The hashtag #romanempire has been associated 1.3 billion posts on TikTok alone (that’s 1300000 Ms in old numerals!).
It didn’t take long for airlines to try to convert the inexplicable interest in the Pax Romanus airlines to ‘thru pax’.
Last week, United Airlines jumped on the chariot, offering return fares to Rome’s Leonardo da Vinci-Fiumicino airport, in honour of the bizarre travel trend “making it easier for ponderers to experience the destination for themselves”.
On the ground in Italy, Rome and its Latin surrounds have seen a bumper summer for visitors. The Italian Agenzia Nazionale Del Tourismo reported two million airport arrivals this summer. Despite a blistering heatwave, tourism increased year-on-year by 86 per cent, with visitors from Australia and New Zealand accounting as the fifth largest contingent (4.1 per cent of arrivals).
It seems many were following in the sandal steps of Russel Crowe visiting the Colosseum, or “Flavian Amphitheatre”. The film star from the Antipodes was in town this year filming a sequel to the 2000 hit Gladiator.
Though, until now, it is one that has had slightly nerdy undertones.

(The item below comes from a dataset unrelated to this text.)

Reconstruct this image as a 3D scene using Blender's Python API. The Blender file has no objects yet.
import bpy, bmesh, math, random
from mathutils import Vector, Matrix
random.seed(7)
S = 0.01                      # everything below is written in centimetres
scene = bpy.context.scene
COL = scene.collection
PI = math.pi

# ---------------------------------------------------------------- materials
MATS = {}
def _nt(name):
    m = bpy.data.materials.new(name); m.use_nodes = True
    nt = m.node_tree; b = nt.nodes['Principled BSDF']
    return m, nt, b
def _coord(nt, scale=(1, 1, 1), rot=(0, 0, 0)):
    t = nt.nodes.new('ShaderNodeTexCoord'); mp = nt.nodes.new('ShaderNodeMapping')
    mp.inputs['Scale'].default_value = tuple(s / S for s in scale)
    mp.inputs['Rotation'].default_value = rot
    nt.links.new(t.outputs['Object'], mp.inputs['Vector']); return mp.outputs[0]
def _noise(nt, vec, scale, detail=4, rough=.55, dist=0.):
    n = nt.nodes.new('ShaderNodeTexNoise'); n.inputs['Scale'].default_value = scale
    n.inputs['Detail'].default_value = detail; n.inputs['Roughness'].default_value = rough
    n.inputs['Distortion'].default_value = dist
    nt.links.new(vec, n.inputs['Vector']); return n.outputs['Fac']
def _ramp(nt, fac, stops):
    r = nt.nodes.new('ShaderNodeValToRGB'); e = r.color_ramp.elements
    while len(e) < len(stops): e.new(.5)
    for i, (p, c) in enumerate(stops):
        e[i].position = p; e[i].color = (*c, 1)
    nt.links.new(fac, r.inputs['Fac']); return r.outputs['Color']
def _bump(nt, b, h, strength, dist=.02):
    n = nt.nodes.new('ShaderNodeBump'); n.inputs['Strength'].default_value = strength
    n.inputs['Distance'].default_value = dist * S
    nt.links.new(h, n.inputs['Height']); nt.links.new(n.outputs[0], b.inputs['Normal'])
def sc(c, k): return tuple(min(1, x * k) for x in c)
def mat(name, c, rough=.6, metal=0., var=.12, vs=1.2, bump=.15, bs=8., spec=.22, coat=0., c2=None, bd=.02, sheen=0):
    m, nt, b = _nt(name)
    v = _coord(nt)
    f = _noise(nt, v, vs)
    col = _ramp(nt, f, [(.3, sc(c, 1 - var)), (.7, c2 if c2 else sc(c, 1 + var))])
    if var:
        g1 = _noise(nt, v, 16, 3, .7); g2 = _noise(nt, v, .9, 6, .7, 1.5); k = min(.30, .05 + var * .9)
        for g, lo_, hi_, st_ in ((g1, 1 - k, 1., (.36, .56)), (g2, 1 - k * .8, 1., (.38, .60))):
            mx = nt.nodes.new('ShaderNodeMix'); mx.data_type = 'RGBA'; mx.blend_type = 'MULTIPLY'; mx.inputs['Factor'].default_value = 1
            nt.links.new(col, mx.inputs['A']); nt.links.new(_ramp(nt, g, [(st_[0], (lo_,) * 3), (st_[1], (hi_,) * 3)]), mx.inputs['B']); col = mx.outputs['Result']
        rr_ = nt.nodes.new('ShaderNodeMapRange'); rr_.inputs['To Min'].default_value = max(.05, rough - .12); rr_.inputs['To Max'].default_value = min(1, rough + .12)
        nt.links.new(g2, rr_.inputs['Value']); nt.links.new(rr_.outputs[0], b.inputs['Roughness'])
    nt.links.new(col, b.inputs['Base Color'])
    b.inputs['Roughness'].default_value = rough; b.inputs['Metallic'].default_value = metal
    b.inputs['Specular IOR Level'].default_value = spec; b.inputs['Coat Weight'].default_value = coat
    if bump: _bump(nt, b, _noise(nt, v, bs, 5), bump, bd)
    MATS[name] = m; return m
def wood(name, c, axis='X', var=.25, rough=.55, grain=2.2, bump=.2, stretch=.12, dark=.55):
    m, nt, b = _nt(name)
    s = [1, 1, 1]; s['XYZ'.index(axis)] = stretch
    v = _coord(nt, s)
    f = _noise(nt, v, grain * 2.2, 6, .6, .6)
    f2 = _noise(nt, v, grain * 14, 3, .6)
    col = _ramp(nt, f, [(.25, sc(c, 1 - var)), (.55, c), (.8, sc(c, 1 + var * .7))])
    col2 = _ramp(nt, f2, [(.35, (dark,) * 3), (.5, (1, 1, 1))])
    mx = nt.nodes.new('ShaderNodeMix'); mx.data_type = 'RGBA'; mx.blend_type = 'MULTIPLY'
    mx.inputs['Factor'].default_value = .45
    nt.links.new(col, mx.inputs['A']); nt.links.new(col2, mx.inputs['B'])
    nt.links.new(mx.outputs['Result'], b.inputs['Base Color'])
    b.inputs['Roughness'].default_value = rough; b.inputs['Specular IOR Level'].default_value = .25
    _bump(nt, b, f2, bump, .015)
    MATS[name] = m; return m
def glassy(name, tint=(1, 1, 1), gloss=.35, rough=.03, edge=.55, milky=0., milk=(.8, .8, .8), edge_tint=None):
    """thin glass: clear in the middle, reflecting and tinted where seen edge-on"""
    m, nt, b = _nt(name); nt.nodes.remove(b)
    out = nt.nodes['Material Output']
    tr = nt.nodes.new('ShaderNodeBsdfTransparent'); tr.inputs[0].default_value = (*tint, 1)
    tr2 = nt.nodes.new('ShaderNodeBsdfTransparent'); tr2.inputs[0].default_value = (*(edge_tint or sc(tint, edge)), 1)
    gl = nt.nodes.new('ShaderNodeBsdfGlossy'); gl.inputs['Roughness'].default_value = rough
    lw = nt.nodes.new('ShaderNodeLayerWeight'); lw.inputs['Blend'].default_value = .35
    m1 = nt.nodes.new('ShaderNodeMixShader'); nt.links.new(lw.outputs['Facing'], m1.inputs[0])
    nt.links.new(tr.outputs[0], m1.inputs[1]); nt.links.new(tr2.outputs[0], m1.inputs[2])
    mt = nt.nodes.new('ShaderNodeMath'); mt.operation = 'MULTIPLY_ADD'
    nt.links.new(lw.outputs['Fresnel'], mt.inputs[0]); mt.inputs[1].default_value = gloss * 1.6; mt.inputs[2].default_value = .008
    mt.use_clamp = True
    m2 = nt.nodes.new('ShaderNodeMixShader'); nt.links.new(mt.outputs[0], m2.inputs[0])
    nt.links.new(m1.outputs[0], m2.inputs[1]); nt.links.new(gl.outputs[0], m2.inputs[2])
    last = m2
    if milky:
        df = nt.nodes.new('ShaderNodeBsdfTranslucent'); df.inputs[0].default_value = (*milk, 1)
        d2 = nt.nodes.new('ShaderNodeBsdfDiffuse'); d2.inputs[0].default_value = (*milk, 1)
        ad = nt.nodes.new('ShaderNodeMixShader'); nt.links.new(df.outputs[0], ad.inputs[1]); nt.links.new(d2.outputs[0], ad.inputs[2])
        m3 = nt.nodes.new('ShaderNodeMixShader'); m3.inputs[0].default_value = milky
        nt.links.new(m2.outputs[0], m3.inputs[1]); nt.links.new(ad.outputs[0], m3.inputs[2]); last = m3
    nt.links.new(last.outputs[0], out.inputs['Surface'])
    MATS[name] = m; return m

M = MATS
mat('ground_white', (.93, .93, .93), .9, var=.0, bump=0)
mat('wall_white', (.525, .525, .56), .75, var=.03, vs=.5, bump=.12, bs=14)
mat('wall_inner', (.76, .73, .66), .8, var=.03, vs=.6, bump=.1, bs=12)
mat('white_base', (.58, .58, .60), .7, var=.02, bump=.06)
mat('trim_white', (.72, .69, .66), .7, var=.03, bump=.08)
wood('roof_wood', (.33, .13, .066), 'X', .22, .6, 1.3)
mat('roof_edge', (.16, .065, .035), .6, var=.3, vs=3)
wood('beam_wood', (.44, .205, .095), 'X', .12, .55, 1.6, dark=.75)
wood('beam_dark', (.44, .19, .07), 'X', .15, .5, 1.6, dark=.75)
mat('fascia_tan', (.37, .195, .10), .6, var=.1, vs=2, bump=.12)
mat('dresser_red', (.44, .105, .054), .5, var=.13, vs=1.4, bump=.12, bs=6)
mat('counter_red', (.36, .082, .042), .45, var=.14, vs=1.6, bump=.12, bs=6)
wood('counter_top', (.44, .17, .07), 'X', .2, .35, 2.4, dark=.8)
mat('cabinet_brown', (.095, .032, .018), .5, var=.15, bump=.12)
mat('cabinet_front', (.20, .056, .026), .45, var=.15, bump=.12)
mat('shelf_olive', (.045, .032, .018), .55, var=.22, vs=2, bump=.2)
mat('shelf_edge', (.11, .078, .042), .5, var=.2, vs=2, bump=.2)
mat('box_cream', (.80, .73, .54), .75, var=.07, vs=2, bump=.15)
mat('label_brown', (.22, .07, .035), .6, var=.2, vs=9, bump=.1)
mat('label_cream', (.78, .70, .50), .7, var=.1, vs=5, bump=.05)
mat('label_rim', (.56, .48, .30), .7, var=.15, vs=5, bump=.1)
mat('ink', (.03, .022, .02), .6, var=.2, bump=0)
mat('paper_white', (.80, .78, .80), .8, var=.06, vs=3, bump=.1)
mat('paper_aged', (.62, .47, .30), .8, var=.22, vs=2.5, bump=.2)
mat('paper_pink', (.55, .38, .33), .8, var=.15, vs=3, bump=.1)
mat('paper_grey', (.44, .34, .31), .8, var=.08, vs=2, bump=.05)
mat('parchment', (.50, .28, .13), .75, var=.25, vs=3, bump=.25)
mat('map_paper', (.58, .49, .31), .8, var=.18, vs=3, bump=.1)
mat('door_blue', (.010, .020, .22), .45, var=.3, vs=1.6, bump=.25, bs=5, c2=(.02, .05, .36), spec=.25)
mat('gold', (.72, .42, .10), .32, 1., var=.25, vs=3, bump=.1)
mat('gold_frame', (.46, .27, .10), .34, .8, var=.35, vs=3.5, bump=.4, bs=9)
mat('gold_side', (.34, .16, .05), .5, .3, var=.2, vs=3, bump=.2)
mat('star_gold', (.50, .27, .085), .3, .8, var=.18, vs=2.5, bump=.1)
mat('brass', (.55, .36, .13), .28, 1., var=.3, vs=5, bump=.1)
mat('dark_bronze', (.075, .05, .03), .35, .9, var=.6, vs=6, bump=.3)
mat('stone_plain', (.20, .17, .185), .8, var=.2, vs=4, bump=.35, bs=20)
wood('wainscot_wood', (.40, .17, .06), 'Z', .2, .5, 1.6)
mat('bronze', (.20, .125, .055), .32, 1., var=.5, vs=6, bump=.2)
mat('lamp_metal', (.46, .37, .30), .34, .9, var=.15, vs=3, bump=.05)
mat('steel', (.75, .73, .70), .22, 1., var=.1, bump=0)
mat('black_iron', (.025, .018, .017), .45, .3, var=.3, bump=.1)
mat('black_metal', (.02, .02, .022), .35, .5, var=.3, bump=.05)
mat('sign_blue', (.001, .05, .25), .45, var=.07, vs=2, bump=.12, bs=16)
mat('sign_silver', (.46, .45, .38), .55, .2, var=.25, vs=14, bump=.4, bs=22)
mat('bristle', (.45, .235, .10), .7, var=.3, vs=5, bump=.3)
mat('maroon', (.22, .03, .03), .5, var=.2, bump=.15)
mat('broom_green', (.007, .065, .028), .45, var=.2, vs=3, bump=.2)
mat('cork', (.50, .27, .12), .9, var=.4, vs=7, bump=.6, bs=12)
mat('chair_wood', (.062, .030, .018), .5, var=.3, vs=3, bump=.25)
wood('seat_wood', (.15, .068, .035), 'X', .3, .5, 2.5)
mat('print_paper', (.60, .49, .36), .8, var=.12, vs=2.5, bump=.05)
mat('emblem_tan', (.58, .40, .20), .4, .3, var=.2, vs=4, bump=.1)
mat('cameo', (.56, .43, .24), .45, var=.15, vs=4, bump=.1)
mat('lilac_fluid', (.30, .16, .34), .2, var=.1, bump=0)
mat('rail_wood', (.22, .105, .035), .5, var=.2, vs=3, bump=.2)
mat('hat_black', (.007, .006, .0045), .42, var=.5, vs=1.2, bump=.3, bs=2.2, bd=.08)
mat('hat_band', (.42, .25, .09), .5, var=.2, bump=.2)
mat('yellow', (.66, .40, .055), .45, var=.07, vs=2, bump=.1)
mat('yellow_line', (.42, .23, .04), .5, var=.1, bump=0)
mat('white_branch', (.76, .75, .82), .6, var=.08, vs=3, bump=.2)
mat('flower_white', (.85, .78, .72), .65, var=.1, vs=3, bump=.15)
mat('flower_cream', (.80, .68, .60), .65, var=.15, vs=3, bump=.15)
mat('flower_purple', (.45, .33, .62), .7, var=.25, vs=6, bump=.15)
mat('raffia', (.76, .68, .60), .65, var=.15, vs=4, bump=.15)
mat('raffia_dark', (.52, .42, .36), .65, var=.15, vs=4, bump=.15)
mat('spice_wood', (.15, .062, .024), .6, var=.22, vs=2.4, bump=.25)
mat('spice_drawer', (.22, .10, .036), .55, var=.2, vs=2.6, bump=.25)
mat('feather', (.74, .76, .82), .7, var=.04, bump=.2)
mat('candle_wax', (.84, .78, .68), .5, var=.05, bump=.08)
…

The Facebook billionaire Mark Zuckerberg - Nerdus Supremus - is said to have a soft spot for Augustus Caesar, and named his daughter after the Roman general.
One might be slightly suspicious of anyone who heaps praise too highly on a blood-soaked empire in which the national sport was watching slaves fight to the death, feasting would end in vomiting and best friends might draw daggers the moment your back was turned. It’s an interest that you’d expect of a Marvel supervillain, not your average Joe publicum.
But thanks to social media, the interest has gone mainstream. For better or worse.
As historian Tom Holland explains in his book Pax: War and Peace in Rome’s Golden Age, being interested in Romans doesn’t mean condoning Rome.
“They are a people who command our fascination above all by virtue of being different, unnervingly compellingly different,” he concludes.
But what did the Romans ever do for us? Besides bread and the circus?
Which country thinks most about the Roman Empire?
How often we actually think about the Roman Empire depends on where you are.
New Zealand is the fifth-most Rome-obsessed nation according to Google search trends. In the English-speaking world, only Ireland, Australia and the US care more about toga-clad emperors.
Perhaps haunted by the ghosts of a different voracious empire, the Anglosphere scores highly, although the United Kingdom ranks just eighth, with far more interest coming out of Northern Europe, the Philippines and even the UAE.
The epicentre of the new Rome obsession - Impeditus Maximus - is Iceland.
Curiously Italy, Spain and France - the old seat of the Latinate world - don’t give a fig. Italy registers as 37th out of 55 search areas for its interest.
Japan, meanwhile, hardly ever thinks about the Roman Empire.